Developers tend to like speedruns & speedrunners, and have slowly started building their games with speedruns in mind to some extent. While this has some benefits, I also think this can be corrosive for the high level play of games. What devs should ask is : what sorta gameplay styles & mechanics do speedrunners prefer?
It seems both obvious and weird to think about. Obviously they prefer speed, so in theory their preferences should simply be any given game's rules + a self imposed goal of going fast. Their playstyle should be a natural extension of a game's rules given that simple goal.
And yet that's not exactly true. Any given run will follow that formula, but runs don't have enough room to show player preference, because they're about optimization so the game's internal logic takes over. The thing that actually shows speedrunner preference is what happens outside of runs. Which modes the speedrunners play, which characters/weapons they pick, which categories they tend to create & populate, what gets them the most excited during runs, which types of games they gravitate towards, what kind of changes they advocate for or against in patches.
In my experience (as usual too lazy to find examples π so assume I'm full of shit & verify/debunk it yourself) speedrunners care about a small handful of things. They care about a sense of forward momentum so they will tend to prefer movement tech over combat tech which tends to keep you more stationary. They tend to like big flashy (and/or technical, stuff that makes them feel clever) time saving techniques over more granular hard-to-notice stuff. They like "out of bounds aesthetics" - anything that strays away from looking and feeling like normal play. They generally aren't that excited by anything really continuous & fuzzy like tiny micro optimizations in physics games or combat optimization until they are settled into a game.
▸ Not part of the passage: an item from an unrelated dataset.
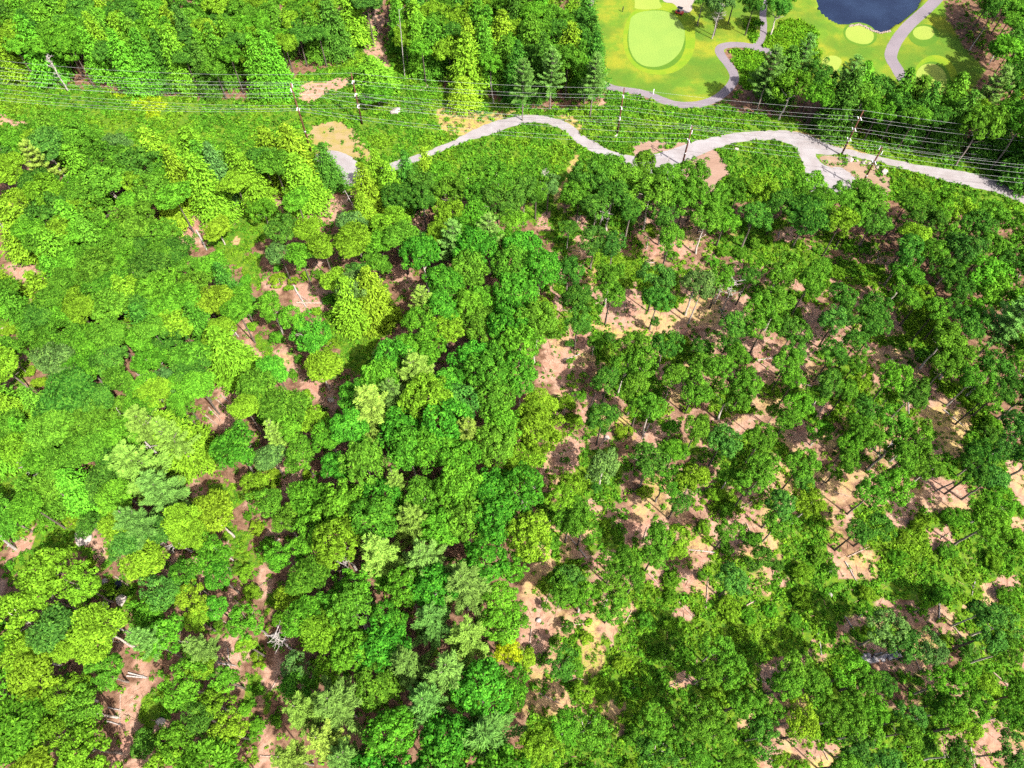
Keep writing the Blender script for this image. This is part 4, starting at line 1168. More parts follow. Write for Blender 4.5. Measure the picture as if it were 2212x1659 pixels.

Generally they won't care about modes that better represent a game's internal logic. For example Bayonetta's campaign is full of combat skips and is heavily reliant on movement tech, and it's played on normal (or easy even?). Angel Slayer, on the other hand, seems like it would be an absolute gift for speedrunners because it better represents Bayo's core gameplay which is combat, while allowing them to still make speed a #1 priority. And yet it's sitting there, unoptimized. To me this also explains the surprising lack of overlap between racing game players & speedrunners - the two are connected but not to the level you'd think. It's also why speedrunners don't really like patches that fix skips, even though this often creates far more opportunity for demanding, granular optimization in the parts that can no longer be skipped.
If you're building games around speedrunners, you will pigeonhole yourself into creating a much more limited playstyle than it might initially seem. Not to mention, speedrunners will generally deal with whatever the fuck as long as they like the game overall - this is the same group that will play slot machines in Mario Kart or Goldeneye after all.